As commodity prices soar due to the Middle East war, the U.S. auto industry is taking a direct hit. In particular, concerns are growing about worsening profitability at automakers as prices for aluminum, a key material, rise sharply.

General Motors Orion Assembly Plant in Lake Orion, Michigan, U.S. /Courtesy of AP

According to the Financial Times (FT), the so-called Big Three—General Motors (GM), Ford, and Stellantis—said in their recent first-quarter earnings releases that this year's raw material expense increases could add as much as $5 billion (about 7.38 trillion won) in extra burden. That is because tensions have escalated around the Strait of Hormuz amid the fallout from the Middle East conflict, disrupting global shipping and supply chains and pushing up prices of key materials such as aluminum, plastics, and paint in tandem.

In fact, aluminum prices on the London Metal Exchange (LME) have risen as much as 16% since the war. FT said that if the rise in aluminum prices persists, it could add $500 to $1,500 in expense per vehicle. Aluminum is a core material used throughout automobiles, including the body, engine, and doors.

The burden on automakers is already showing up in the numbers. GM expects operating profit to fall by as much as $2 billion (about 3 trillion won) this year due to raw material inflation. GM Chief Executive Officer Mary Barra said, "Costs have risen because of the war, and it's uncertain how long the situation will last," adding, "We are absorbing the shock by reducing other expenditure." Ford also expects increases in supply chain expense to reach as much as $2 billion. Stellantis likewise flagged a future expense burden of about €1 billion. For the industry as a whole, the raw material shock is estimated at $5 billion, a level comparable to the losses from the U.S. government's high tariffs (about $6 billion).

The problem is the potential for a prolonged crisis. So far, fixed-price contracts with suppliers have helped absorb some of the short-term shock, but if the conflict drags on, the increase in raw material prices is expected to be fully reflected in production expense. Suppliers are also increasingly likely to seek price renegotiations.

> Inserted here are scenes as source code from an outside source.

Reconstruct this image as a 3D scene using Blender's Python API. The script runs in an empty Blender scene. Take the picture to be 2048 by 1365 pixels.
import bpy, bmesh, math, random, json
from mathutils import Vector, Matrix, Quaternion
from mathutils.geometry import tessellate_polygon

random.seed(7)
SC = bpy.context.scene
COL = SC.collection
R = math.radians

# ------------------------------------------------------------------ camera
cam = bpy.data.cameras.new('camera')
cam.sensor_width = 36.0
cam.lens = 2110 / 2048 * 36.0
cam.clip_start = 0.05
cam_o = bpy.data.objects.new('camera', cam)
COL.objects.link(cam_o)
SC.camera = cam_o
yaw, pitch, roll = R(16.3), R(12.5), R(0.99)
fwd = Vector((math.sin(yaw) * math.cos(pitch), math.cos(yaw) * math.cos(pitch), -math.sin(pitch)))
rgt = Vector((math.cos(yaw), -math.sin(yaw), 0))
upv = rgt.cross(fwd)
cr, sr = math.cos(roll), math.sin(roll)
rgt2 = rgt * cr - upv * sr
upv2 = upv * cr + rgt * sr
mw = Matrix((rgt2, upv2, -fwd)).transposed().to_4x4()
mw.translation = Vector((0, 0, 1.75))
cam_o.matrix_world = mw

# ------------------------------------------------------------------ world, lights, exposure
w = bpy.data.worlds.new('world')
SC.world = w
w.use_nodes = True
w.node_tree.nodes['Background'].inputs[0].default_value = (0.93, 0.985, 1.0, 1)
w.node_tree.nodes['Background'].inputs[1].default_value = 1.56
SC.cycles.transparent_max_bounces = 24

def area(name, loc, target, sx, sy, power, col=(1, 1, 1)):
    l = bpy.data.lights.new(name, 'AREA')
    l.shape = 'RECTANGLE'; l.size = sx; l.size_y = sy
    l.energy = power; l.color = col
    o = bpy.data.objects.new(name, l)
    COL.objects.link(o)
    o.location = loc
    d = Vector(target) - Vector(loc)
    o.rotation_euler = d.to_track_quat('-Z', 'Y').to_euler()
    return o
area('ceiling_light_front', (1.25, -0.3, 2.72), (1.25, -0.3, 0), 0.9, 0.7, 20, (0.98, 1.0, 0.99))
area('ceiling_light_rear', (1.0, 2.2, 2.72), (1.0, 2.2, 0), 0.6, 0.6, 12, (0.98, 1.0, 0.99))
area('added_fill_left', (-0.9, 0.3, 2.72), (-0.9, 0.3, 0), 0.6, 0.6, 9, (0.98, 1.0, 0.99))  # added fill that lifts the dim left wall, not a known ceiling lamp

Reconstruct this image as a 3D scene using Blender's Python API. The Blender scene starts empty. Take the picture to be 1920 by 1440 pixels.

In addition to aluminum, rising oil prices and a shortage of naphtha, a plastic feedstock, are cited as burdens. That is because upward price pressure is mounting across auto parts such as plastics, tires, and interior materials. On top of that, as semiconductor companies focus on producing high-performance chips for artificial intelligence (AI) instead of automotive chips, memory (DRAM) prices are rising as well, compounding expense pressures.

Industry watchers say it will likely end up leading to higher consumer prices. Experts said, "If the war is prolonged, price hikes are inevitable," and analyzed that "if companies raise prices at the same time, market share will be maintained, but the burden on consumers will grow even heavier."